As considerações até agora feitas têm aplicação, no que couber, aos Juizados Especiais Criminais. Servem elas, nestes e em sede de Juizado Cível, para revelar nossas dificuldades, pois nossos Juízes às

vezes se esquecem do compromisso que fizeram com a jurisdição especial, rendendo-se, surpreendentemente, aos procedimentos da justiça comum.

Sobre rodas, itinerante, de trânsito, do consumidor, ou do meio ambiente, em barcos nas inóspitas regiões do Amazonas, os Juizados Especiais resistem, faça chuva ou sopre o vento. A criatividade mágica da legião silenciosa que os opera muito tem feito para resgatar a cidadania dos excluídos.
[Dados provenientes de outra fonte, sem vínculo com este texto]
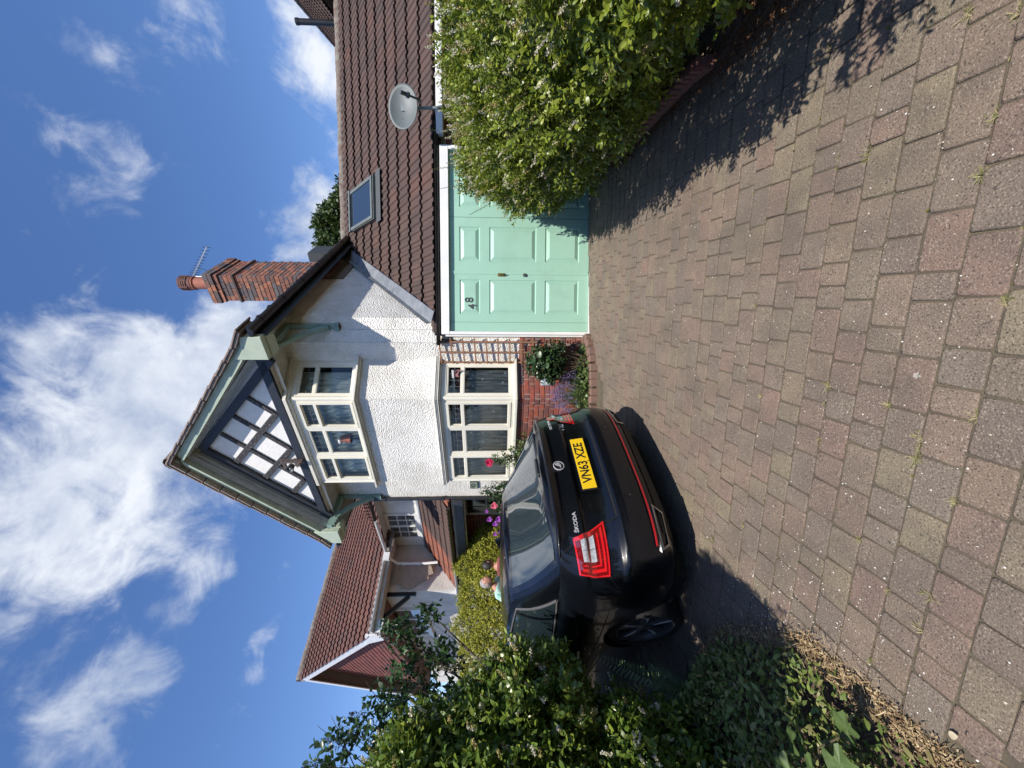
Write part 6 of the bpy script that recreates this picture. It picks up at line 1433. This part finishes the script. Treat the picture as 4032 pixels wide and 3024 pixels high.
# ---- plants in the bed
def potato(par,c,r,dens,L,l,wr,mt,**k): return bush(par,[(c[0],c[1],c[2],r[0],r[1],r[2])],dens,L,l,wr,mt,**k)
sh=empty('green_shrub',(0,0,0),0,'dark green glossy shrub against the brickwork beside the garage','shrub')
bush(sh,[(.30,5.33,.98,.20,.15,.20),(.36,5.36,.80,.22,.15,.18),(.18,5.34,.86,.16,.13,.18)],330,.10,.052,.55,LV['dark'],pairs=3,inner=.4)
s=MB()
for i in range(9): x=.15+.04*i; s.tube([(.3+random.uniform(-.05,.05),5.36,.22),(x,5.33,.6),(x+random.uniform(-.05,.05),5.33,.95)],[.008,.006,.004],5)
s.build('stems',twig,sh,smooth=True)
big=indleaf(.10,.75,LV['lilac'])
for (x,z,a) in ((.26,1.10,.4),(.34,1.02,-.3),(.20,.92,.1),(.30,.80,2.6)): o=link('leaf',big,None,sh); o.location=(x,5.16,z); o.rotation_euler=(R(60),0,a)
lv=empty('lavender',(0,0,0),0,'lavender plant with purple flower spikes behind the right rear corner of the car','lavender')
n=330; a=rng.uniform(0,2*PI,n); r0=rng.uniform(0,1,n)**.6; base=np.column_stack([-.14+.06*np.cos(a)*r0,5.42+.05*np.sin(a)*r0,np.full(n,.26)]); tip=np.column_stack([-.14+.36*np.cos(a)*r0,5.40+.20*np.sin(a)*r0,.80-.22*r0**2+rng.normal(size=n)*.05])
W=np.array([.0018,0,0]); V=np.stack([base-W,base+W,tip],1).reshape(-1,3); npmesh('stems',V,np.arange(len(V)).reshape(-1,3),rng.random(n),LV['lavs'],lv,'stuff')
X=(tip[:,None]+ (base-tip)[:,None]*rng.random((n,14,1))*.14+rng.normal(size=(n,14,3))*.006).reshape(-1,3); leaves(X,rng.normal(size=X.shape),rng.normal(size=X.shape),.013,.6,SH_PRIVET,'flower_spikes',LV['lav'],lv,'stuff')
q=rng.random((1500,1)); i=rng.integers(0,n,1500); X=base[i]+(tip-base)[i]*q*.6; leaves(X,rng.normal(size=X.shape)*.4+np.array([0,0,1]),rng.normal(size=X.shape),.04,.12,SH_NARROW,'foliage',LV['lavs'],lv,'stuff')
gp=empty('trailing_plant',(0,0,0),0,'low light green leafy plants over the edge of the front bed','bedding plant')
bush(gp,[(.22,5.40,.36,.16,.10,.12),(-.02,5.38,.36,.20,.10,.13),(.45,5.48,.33,.10,.08,.10),(-.3,5.42,.36,.2,.1,.12)],260,.05,.042,.8,leafmat('light_bedding_leaf',[(.09,.15,.04),(.14,.20,.06),(.06,.11,.03),(.18,.22,.08)],.25,.4),pairs=2,inner=.3)
wb=empty('wall_box',Wpt(.15,.20,.86),ANG_W+R(54),'small pale grey plastic box fixed to the brickwork beside the green shrub','box'); s=MB(); s.box(-.06,.06,-.06,.03,-.06,.08); s.build('box',mat('pale_blue_grey_plastic',(.42,.48,.54),.4),wb,bevel=.008); s=MB(); s.box(-.05,.05,-.066,-.06,-.045,.065); s.build('lid',MATS['pale_blue_grey_plastic'],wb,bevel=.003)
# climbing rose in front of the lower bay
ro=empty('rose_bush',(0,0,0),0,'climbing rose with one deep pink flower in front of the lower bay window','rose')
rc=Wpt(-.95,-.28,0); 
bush(ro,[(rc.x+.02,rc.y,1.20,.24,.18,.20),(rc.x+.25,rc.y-.15,1.10,.18,.15,.16),(rc.x-.02,rc.y,1.46,.12,.1,.16)],120,.12,.055,.68,leafmat('rose_leaf',[(.08,.13,.035),(.13,.18,.05),(.05,.09,.03),(.16,.17,.07)],.25,.4),pairs=3,inner=.0,shell=(.3,1.05),jit=.8)
s=MB()
for (dx,dz) in ((0,1.66),(.2,1.2),(-.12,1.5),(.3,1.15),(.05,1.3),(-.2,1.25)): s.tube([(rc.x+.05,rc.y+.1,.3),(rc.x+dx*.4,rc.y,.8),(rc.x+dx,rc.y,dz)],[.007,.005,.003],6)
s.build('stems',leafmat('rose_stem',[(.10,.08,.04),(.08,.10,.04)],0,.6),ro,smooth=True)
def rose(c,r,mt,par,name='flower',n=26):
    c=Vector(c)
    V=[];F=[]; P=[];D=[];Nn=[];S_=[]
    for k_ in range(n):
        a=k_*2.4; t=k_/n; rad=r*.15+r*.55*t; d=np.array([math.cos(a)*(.25+t),-.35+.1*t,math.sin(a)*(.25+t)]); P.append([c.x+math.cos(a)*rad*.3,c.y+.01*t,c.z+math.sin(a)*rad*.3]); D.append(d); Nn.append([0,-1,.2]); S_.append(r*(.55+.45*t))
    return leaves(np.array(P),np.array(D),np.array(Nn,float),np.array(S_),1.1,SH_PRIVET,name,mt,par,bend=-.15)
pinkm=leafmat('deep_pink_petal',[(.62,.03,.10),(.70,.06,.16),(.55,.02,.08)],.3,.5,.2); pink2=leafmat('pale_pink_petal',[(.80,.30,.36),(.75,.14,.24),(.85,.42,.45)],.3,.5,.2); purp=leafmat('violet_petal',[(.38,.10,.48),(.48,.16,.56),(.30,.07,.40)],.3,.5,.2)
rose((rc.x-.02,rc.y-.12,1.69),.062,pinkm,ro)
pt=empty('flowering_pot_plant',(0,0,0),0,'bushy plant with violet and pink flowers at the left corner of the white house','flowering plant')
qc=Wpt(-2.42,.16,0)
bush(pt,[(qc.x,qc.y,1.52,.24,.18,.22),(qc.x-.22,qc.y+.1,1.42,.18,.15,.16),(qc.x+.20,qc.y-.12,1.46,.20,.15,.20),(qc.x+.12,qc.y-.05,1.74,.10,.08,.12)],190,.09,.042,.6,LV['dark'],pairs=3,inner=.2,shell=(.6,1.05))
s=MB(); s.lathe([(.13,.0),(.17,.30),(.18,.30),(.18,.33),(.001,.33)],20,(qc.x-.1,qc.y+.05,.95)); s.build('pot',M['pot'],pt,smooth=True); s=MB(); s.box(qc.x-.22,qc.x+.02,qc.y-.07,qc.y+.17,.2,.95); s.build('pedestal',M['edging'],pt,bevel=.01)
for (dx,dz,c_,r) in ((-.06,1.62,pink2,.065),(-.30,1.70,purp,.05),(-.38,1.60,purp,.05),(-.30,1.54,purp,.055),(-.52,1.50,purp,.05),(-.46,1.42,purp,.05),(-.56,1.60,purp,.04),(-.16,1.75,purp,.035)): rose((qc.x+dx,qc.y-.28,dz),r,c_,pt,n=16)
s=MB()
for (dx,dz) in ((-.30,1.70),(-.38,1.60),(-.52,1.50),(-.56,1.60),(-.46,1.42)): s.tube([(qc.x-.05,qc.y,1.4),(qc.x+dx,qc.y-.26,dz)],.003,5)
s.build('stems',LV['lavs'],pt)
# climber leaves low on the wall end are part of the same plant; fuchsia-brown seed sprays above
# ---- ferns under the left hedge
fern_m=leafmat('fern_frond',[(.06,.11,.035),(.09,.15,.05),(.12,.18,.07),(.05,.09,.03)],.25,.5)
fe=empty('fern',(-2.25,2.75,ground_z(-2.25,2.75)),0,'fern fronds standing out of the foot of the left hedge beside the rear wheel','fern')
P0=np.array([-2.25,2.75,ground_z(-2.25,2.75)])
for (tx,ty,tz) in ((-1.78,2.62,1.02),(-1.83,2.62,.86),(-1.92,2.66,.74),(-1.80,2.5,.62),(-2.0,2.5,.55),(-1.98,2.7,.98),(-1.9,2.75,.50)):
    b_=P0*.0+np.array([-2.12,2.6,.25]); e=np.array([tx,ty,tz]); LP=[];LD=[];LS=[]
    for k_ in range(26):
        t=k_/26; q=b_*(1-t)**2+2*t*(1-t)*(b_*.4+e*.6+np.array([0,0,.12]))+t*t*e; nx=(e-b_)+np.array([0,0,-.1*t]); sd=unit(np.cross(nx,[0,.6,.6]))
        for sg in (1,-1): LP.append(q-P0); LD.append(sd*sg+unit(nx)*.45); LS.append(.085*math.sin(PI*min(1,.12+t*.88))**.7*(1.02-t*.75))
    o=leaves(np.array(LP),np.array(LD),np.tile([0,-.6,.7],(len(LP),1)),np.array(LS),.34,SH_NARROW,'frond',fern_m,fe,bend=.1)
# ---- vine with large lobed leaves at the bottom left
vi=empty('vine',(0,0,0),0,'trailing vine with large lobed light green leaves over the ground cover','vine')
vm=mat('vine_leaf',(.10,.155,.045),.55,(.07,.11,.03),30,trans=.25,bump=.3,bscale=90)
V=[(0,0,0)]; nL=30
for k_ in range(nL):
    a=2*PI*k_/nL; lob=1+.13*math.cos(a*5)+.04*math.cos(a*17); r=.62*lob*(1 if abs(a-PI)>.35 else .55); V.append((r*math.cos(a)+.05,r*math.sin(a),.10*abs(math.sin(a*2.5))-.10*r*r))
me=bpy.data.meshes.new('leaf'); me.from_pydata([(x*.085,y*.085,z*.085) for x,y,z in V],[],[(0,1+k_,1+(k_+1)%nL) for k_ in range(nL)]); me.materials.append(vm)
vp=[(-1.45,1.55,.36,0.3),(-1.53,1.62,.34,2.0),(-1.42,1.40,.33,4.0),(-1.52,1.48,.37,5.2),(-1.33,1.45,.26,1.2),(-1.60,1.55,.40,3.1)]
for (x,y,z,a) in vp: o=link('leaf',me,None,vi); o.location=(x,y,z); o.rotation_euler=(random.uniform(-.5,.1),random.uniform(-.3,.3),a); sc=random.uniform(.9,1.3); o.scale=(sc,sc,sc)
s=MB(); s.tube([(-1.75,1.5,.12),(-1.6,1.52,.3),(-1.45,1.5,.33),(-1.33,1.44,.24)],.0035,5); s.tube([(-2.1,2.1,.2),(-1.85,2.05,.42),(-1.6,1.95,.36),(-1.45,1.85,.18)],.003,5); s.tube([(-2.2,1.7,.3),(-1.9,1.85,.45),(-1.55,1.75,.35)],.003,5); s.build('stems',twig,vi,smooth=True)
# single fallen leaves and the dandelion clock
for (x,y,lab,c_) in ((1.62,1.34,'yellow-green fallen leaf lying in the shade at the right edge of the paving',(.30,.34,.04)),(-1.20,1.26,'pale cream fallen leaf on the paving near the straw edge',(.60,.52,.36))):
    m_=indleaf(.035,.7,mat('fallen_leaf_%s'%('green' if c_[0]<.4 else 'cream'),c_,.6,trans=.2)); o=link('fallen_leaf',m_,None,None,(x,y,ground_z(x,y)+.018),(.2,-.1,random.random()*6)); tag(o,lab,'leaf')
n=120; P=np.zeros((n,3))+np.array([.03,1.36,ground_z(.03,1.36)+.012]); o=leaves(P,rng.normal(size=(n,3))+np.array([0,0,.4]),rng.normal(size=(n,3)),.014,.15,SH_NARROW,'seed_fluff',LV['petal'],None); tag(o,'white fluffy seed head lying on the paving near the bottom','seed head')
# ---- tree beyond the house
tr2=empty('tree',(7.7,20,ground_z(7.7,20)),0,'dark green leafy tree showing just above the roofs behind the chimney','tree')
tr2.location=(0,0,0)
bush(tr2,[(7.6,20,8.8,1.5,1.5,1.6),(8.9,20.3,8.2,1.6,1.5,1.5),(6.6,20,7.6,1.4,1.4,1.4),(7.5,20,7.0,2,1.8,1.6),(10,20,7.5,1.6,1.5,1.4)],46,.5,.22,.6,LV['tree'],pairs=4,inner=.5,jit=.8)
s=MB(); s.tube([(7.8,20,.4),(7.7,20,4),(7.6,20,8)],[.3,.22,.08],10)
for e in ((9,20.3,8),(6.6,20,7.5),(10,20,7.4)): s.tube([(7.75,20,4.5),e],[.12,.03],7)
s.build('trunk',bark,tr2,smooth=True)

# ---- unseen leaf bank added behind the camera to darken reflections in car and glass
P=np.column_stack([rng.uniform(-26,26,26000),-10+rng.normal(size=26000)*.6,rng.uniform(-.6,1,26000)**1.0]); P[:,2]=-.3+ (P[:,2]+.6)/1.6*(4.6+1.6*np.sin(P[:,0]*.5)+.8*np.sin(P[:,0]*1.7))
o=leaves(P,rng.normal(size=P.shape),rng.normal(size=P.shape)+np.array([0,1,.3]),rng.uniform(.25,.5,len(P)),.7,SH_PRIVET,'reflection_hedge',LV['tree'],None,'stuff'); o['label']='unseen dark green leaf bank added behind the camera to darken reflections'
De qualquer forma, outra, hoje, parece ser a face do Judiciário no País, graças à prática dos Juizados Especiais. Milhares e milhares de casos são solucionados rapidamente, na presença do Juiz, de forma simplificada. A despeito da chamada demanda reprimida e da criminalidade de bagatela, o certo é que os excluídos da jurisdição têm, agora, voz e voto.

Estatística recente revela que trinta por cento da massa processual circulante nos Estados Federados pertencem aos Juizados Especiais.

Há, porém, grandes riscos que devem ser lembrados, entre eles, o da explosão da demanda, da burocratização dos Juizados e da falta de vocação dos seus operadores.

Vale a pena tentar, contudo. Chegamos, finalmente, à jurisdição dos excluídos. A democratização do acesso ao Judiciário, a litigiosidade contida, o reconhecimento da dignidade da pessoa humana são poderosos estímulos para prosseguir na caminhada, levantando-se, de cabeça erguida, após cada queda.

A opinião pública, julgadora severa da vitalidade das instituições que dela se alimentam e nela se sustentam, clama, justificadamente, contra a lentidão da prestação jurisdicional.

O único segmento que a ela respondeu, pronto e prestante, foi o dos Juizados Especiais, carente, como os demais, de estruturas e recursos humanos. Mas, ainda assim, a permitir ao seu magistrado olhar nos olhos do jurisdicionado sem medo ou remorso. O que revela quanto pode o ser humano quando tocado pela misteriosa solidariedade que nos distingue dos animais.